July 19, 1964 - Governor George Wallace of Alabama withdrew today his segregationist third-party bid for the Presidency.

In a move of great political significance, he thus ended a campaign that had been expected to cut deeply into the conservative, states’ rights appeal to Southern voters of Senator Barry Goldwater of Arizona, the Republican Presidential candidate.

Goldwater said at Phoenix, Ariz., that Wallace’s withdrawal was a “surprise” to him. “I never gave this Wallace thing much thought,” the Senator said, and then declined to amplify his views.

Wallace had been “committed” to run in 16 states.

“My mission has been accomplished,” Wallace declared. He credited himself with getting “a message to the leadership” of the Republican party “to return this country to the governmental principles upon which it was founded.”

The White House had no comment on the announcement. The Senate majority leader, Mike Mansfield of Montana, said: “This draws the lines more sharply.”

On CBS-TV’s “Face the Nation,” Wallace said that “I was the instrument” through which “the high councils of both major political parties” had been “conservatized.”

“Today we hear more states’ rights talk than we have heard in the last quarter century,” he said in a statement at the start of the broadcast. That his states’ rights, anti-civil rights message had been “heeded and will be heeded is evident,” he said.

“We shall look closely at the actions and attitudes in Atlantic City next month,” he went on.
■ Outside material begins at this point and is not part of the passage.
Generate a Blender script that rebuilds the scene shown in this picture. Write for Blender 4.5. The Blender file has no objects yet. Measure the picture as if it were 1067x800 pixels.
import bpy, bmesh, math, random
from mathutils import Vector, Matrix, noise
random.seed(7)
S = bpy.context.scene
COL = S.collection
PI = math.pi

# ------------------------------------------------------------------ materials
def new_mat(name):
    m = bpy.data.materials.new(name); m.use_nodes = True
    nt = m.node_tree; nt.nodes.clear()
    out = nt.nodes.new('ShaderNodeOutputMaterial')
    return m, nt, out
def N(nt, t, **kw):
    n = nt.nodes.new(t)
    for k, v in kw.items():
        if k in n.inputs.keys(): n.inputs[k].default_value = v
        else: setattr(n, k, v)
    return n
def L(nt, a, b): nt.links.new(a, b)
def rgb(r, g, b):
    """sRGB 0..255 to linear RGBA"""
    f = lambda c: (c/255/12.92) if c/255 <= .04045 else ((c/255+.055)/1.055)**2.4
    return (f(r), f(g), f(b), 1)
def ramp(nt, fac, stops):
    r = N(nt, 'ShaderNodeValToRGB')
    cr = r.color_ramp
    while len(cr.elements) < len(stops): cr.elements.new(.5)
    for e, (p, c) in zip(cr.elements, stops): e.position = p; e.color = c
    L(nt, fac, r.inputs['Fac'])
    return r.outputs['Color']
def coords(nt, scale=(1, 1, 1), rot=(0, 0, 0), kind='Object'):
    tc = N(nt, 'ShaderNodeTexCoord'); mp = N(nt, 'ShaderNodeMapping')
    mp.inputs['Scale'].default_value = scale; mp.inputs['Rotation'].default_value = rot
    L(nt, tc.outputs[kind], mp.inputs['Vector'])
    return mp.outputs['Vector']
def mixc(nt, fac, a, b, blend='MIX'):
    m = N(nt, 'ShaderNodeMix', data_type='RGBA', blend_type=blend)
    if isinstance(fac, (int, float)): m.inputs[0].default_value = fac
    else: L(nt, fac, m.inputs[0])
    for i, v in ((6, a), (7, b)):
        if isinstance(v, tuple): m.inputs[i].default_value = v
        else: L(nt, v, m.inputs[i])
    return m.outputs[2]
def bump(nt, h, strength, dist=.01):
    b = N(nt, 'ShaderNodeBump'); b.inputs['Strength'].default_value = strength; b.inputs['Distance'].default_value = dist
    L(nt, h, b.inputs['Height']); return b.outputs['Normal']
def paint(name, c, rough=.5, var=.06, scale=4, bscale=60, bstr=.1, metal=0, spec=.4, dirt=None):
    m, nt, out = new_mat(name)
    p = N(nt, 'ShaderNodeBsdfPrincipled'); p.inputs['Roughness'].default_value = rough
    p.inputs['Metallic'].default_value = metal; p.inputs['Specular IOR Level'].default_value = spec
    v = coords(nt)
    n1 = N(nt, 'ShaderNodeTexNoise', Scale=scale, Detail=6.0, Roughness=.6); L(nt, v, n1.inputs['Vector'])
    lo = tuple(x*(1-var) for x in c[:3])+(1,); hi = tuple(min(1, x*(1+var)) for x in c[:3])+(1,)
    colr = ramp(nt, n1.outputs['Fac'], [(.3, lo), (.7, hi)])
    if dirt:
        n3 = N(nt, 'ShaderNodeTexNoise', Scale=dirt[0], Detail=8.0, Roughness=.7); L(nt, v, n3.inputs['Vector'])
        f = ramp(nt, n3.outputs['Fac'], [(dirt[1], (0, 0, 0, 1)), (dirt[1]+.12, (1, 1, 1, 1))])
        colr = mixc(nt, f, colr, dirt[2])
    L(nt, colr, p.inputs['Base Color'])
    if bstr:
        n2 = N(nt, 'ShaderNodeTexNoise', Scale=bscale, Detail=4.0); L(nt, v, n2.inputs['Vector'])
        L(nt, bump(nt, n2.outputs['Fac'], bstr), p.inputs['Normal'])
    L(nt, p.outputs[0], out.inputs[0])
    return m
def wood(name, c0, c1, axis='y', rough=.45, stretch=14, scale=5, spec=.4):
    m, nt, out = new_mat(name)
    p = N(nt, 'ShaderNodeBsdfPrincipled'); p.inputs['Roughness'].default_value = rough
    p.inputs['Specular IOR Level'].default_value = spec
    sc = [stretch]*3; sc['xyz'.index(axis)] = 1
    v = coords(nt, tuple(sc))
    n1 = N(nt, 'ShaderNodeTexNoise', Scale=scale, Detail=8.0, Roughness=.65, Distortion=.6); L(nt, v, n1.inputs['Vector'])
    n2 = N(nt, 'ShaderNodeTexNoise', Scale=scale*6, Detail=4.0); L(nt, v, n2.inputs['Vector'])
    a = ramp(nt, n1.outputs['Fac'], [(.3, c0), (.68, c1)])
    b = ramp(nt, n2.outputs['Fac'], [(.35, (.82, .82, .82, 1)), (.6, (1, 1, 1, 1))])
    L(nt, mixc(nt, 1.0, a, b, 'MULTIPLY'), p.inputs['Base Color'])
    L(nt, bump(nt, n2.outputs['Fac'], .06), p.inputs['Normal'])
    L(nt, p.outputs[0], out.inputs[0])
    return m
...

The Democratic National Convention opens there Aug. 24.

Although he declined explicitly to endorse Goldwater, it seemed unlikely that the Democrats could take a position satisfactory to Wallace.

“Whoever doesn’t represent the South in this campaign will not be President,” he declared. “So, if the President will not represent the South in his campaign, he will not be elected.”

The Governor characterized the civil rights stand of the Johnson Administration as “this political gimmick on this matter of race.” He denied that he or his staff had had any communication or had made any deals with the Goldwater forces.

Wallace said he thought “the American people are sick and tired of columnists and TV dudes who get on the national networks and instead of reporting the news as it is, and shame the devil, which is what they are supposed to do, try to slant and distort and malign and brainwash this country.”